Brief: Lines containing the word "wide" should be extracted in full.

** BEGIN Dataset extract **

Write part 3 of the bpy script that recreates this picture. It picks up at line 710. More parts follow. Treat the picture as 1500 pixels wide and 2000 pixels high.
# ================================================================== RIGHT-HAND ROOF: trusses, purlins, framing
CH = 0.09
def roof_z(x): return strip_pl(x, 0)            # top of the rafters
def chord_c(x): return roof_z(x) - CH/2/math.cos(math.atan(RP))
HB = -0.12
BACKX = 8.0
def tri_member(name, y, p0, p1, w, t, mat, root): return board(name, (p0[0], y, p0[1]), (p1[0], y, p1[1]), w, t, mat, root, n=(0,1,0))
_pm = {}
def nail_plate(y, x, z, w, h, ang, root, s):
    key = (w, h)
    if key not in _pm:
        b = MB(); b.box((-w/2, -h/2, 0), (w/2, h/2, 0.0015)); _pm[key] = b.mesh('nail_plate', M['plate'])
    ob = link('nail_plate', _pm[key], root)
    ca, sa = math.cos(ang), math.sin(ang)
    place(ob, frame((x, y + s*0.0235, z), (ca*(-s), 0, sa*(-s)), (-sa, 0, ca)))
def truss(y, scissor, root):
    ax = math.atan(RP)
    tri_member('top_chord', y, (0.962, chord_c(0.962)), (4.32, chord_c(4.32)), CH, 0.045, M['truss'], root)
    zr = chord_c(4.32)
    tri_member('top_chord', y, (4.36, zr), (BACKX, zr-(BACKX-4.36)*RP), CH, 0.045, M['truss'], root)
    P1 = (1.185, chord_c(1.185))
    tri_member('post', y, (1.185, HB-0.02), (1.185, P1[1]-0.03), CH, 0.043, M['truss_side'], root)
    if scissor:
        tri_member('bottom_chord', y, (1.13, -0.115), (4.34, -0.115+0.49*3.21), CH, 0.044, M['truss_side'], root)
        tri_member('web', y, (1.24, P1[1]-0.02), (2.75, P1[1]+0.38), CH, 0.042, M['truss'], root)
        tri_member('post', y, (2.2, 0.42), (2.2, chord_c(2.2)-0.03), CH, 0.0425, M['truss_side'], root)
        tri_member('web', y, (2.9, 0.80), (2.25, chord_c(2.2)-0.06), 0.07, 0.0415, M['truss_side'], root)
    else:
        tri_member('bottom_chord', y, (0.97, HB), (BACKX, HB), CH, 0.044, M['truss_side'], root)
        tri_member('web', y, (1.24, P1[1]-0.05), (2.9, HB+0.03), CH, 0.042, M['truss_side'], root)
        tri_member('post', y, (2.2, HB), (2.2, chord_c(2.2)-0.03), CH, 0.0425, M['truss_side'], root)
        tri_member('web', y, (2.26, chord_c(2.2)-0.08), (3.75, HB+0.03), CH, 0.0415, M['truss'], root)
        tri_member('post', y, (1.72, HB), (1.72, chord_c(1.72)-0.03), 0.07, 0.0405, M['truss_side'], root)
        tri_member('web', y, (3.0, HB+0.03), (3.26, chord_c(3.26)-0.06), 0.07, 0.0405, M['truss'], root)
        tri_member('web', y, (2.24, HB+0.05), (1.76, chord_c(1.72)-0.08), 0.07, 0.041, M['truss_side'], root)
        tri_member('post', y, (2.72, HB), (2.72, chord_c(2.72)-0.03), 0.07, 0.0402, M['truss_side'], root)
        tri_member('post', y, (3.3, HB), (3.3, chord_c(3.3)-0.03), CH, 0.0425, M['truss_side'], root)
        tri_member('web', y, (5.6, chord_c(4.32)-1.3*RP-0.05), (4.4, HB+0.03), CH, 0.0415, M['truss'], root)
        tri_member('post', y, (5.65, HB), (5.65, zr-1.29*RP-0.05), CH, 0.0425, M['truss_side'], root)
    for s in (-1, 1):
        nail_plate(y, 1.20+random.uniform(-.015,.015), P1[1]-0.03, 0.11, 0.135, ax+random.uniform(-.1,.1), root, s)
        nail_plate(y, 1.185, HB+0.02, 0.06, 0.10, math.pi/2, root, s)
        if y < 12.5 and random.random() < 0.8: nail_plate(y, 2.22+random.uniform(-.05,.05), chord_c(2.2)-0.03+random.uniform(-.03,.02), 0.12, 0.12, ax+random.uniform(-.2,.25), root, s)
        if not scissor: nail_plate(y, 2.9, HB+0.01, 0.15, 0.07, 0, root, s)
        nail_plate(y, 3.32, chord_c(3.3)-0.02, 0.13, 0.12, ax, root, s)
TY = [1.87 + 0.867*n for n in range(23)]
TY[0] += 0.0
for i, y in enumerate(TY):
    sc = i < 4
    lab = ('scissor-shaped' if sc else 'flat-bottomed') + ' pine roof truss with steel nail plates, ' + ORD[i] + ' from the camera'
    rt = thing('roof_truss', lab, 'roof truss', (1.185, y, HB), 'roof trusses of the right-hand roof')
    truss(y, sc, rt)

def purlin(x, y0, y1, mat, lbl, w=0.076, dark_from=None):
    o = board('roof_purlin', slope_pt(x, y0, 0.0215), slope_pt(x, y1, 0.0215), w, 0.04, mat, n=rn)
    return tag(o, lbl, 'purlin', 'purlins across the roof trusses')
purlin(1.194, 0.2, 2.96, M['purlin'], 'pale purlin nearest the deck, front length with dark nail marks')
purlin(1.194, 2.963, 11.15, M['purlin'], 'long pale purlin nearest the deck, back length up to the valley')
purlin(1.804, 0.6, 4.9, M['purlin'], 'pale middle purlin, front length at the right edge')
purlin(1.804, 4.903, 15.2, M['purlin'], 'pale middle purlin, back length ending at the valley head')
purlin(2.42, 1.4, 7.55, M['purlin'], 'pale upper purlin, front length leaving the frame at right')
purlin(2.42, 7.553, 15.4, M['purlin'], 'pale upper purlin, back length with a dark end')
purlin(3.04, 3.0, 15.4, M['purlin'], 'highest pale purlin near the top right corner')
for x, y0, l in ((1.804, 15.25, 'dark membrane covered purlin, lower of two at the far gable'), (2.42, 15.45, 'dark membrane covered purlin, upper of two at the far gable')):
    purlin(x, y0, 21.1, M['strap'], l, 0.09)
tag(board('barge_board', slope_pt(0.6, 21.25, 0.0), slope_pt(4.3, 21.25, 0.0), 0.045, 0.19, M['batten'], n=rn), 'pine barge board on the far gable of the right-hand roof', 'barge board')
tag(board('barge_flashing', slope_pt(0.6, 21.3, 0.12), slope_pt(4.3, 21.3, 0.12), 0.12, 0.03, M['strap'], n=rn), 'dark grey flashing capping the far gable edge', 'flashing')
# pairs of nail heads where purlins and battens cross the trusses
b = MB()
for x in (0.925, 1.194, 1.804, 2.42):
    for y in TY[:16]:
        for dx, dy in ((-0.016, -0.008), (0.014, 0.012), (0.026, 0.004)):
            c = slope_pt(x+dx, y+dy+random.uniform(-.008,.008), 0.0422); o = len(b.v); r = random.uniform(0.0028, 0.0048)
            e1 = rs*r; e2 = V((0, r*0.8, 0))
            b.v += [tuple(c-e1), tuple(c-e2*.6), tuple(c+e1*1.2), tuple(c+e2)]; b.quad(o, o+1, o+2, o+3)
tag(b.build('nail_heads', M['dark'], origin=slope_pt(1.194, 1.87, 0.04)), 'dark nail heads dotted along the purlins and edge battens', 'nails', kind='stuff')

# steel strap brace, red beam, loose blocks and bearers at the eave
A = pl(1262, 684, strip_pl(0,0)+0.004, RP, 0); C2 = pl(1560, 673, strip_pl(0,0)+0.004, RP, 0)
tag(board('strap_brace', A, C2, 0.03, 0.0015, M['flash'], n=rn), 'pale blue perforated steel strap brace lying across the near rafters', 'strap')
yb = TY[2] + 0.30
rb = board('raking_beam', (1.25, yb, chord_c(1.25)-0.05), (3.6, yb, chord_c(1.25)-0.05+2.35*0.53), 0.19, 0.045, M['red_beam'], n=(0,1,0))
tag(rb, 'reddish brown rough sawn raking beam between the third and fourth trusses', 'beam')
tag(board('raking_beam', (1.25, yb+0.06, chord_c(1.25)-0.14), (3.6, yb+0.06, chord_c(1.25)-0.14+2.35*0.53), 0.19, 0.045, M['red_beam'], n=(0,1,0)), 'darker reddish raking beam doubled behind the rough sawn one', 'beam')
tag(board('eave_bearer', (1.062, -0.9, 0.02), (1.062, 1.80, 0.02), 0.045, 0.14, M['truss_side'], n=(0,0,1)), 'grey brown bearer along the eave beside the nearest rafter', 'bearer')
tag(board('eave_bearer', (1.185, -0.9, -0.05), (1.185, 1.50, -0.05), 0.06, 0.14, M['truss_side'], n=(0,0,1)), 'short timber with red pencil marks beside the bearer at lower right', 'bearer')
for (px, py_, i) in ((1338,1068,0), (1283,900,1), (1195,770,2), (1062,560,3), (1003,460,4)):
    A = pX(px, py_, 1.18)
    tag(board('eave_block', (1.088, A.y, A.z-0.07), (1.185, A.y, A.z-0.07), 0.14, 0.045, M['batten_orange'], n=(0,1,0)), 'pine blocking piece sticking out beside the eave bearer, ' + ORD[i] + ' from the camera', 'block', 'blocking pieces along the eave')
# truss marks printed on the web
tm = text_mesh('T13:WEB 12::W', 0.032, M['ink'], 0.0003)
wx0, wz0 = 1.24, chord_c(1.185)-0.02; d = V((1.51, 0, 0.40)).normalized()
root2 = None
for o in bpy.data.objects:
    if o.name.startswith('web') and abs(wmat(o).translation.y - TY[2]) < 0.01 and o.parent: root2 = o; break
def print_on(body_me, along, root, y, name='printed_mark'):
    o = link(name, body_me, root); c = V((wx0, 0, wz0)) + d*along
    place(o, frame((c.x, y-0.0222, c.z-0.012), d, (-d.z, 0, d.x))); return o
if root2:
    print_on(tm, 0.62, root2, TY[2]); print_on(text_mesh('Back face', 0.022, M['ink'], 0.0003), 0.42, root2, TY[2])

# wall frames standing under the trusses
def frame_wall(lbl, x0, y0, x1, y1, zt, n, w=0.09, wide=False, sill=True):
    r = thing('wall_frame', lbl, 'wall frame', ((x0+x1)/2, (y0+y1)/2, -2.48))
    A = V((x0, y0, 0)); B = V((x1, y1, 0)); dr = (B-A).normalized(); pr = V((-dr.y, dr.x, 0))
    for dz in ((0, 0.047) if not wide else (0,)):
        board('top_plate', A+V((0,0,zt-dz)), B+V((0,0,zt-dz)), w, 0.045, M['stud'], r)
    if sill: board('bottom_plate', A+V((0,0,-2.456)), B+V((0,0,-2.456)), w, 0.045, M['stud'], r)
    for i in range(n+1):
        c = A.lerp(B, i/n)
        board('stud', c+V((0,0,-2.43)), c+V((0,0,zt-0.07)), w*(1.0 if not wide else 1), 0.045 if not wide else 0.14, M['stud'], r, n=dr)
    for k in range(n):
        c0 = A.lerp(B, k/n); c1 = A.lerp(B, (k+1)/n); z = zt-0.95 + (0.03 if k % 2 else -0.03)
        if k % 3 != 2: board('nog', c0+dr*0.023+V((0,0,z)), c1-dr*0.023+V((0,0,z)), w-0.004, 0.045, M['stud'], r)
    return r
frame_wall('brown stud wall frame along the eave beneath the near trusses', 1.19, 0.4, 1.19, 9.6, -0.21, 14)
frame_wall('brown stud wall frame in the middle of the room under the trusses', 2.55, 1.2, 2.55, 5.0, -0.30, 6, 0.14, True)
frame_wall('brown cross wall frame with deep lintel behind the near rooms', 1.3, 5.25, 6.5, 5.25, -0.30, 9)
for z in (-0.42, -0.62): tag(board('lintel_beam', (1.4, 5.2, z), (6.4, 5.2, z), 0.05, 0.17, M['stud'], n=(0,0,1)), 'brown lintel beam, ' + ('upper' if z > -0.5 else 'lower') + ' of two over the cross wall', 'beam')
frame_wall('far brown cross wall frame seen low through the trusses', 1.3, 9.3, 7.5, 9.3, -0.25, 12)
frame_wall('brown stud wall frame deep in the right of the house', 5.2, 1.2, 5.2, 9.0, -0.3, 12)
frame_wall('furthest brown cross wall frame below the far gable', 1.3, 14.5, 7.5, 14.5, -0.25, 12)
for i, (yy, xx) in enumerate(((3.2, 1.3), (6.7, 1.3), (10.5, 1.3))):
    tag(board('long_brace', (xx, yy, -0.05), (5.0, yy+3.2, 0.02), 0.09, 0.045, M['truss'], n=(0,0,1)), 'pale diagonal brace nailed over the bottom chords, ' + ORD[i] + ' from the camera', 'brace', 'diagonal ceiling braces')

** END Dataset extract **

Reply to the task:
Write part 3 of the bpy script that recreates this picture. It picks up at line 710. More parts follow. Treat the picture as 1500 pixels wide and 2000 pixels high.
def frame_wall(lbl, x0, y0, x1, y1, zt, n, w=0.09, wide=False, sill=True):
    for dz in ((0, 0.047) if not wide else (0,)):
        board('stud', c+V((0,0,-2.43)), c+V((0,0,zt-0.07)), w*(1.0 if not wide else 1), 0.045 if not wide else 0.14, M['stud'], r, n=dr)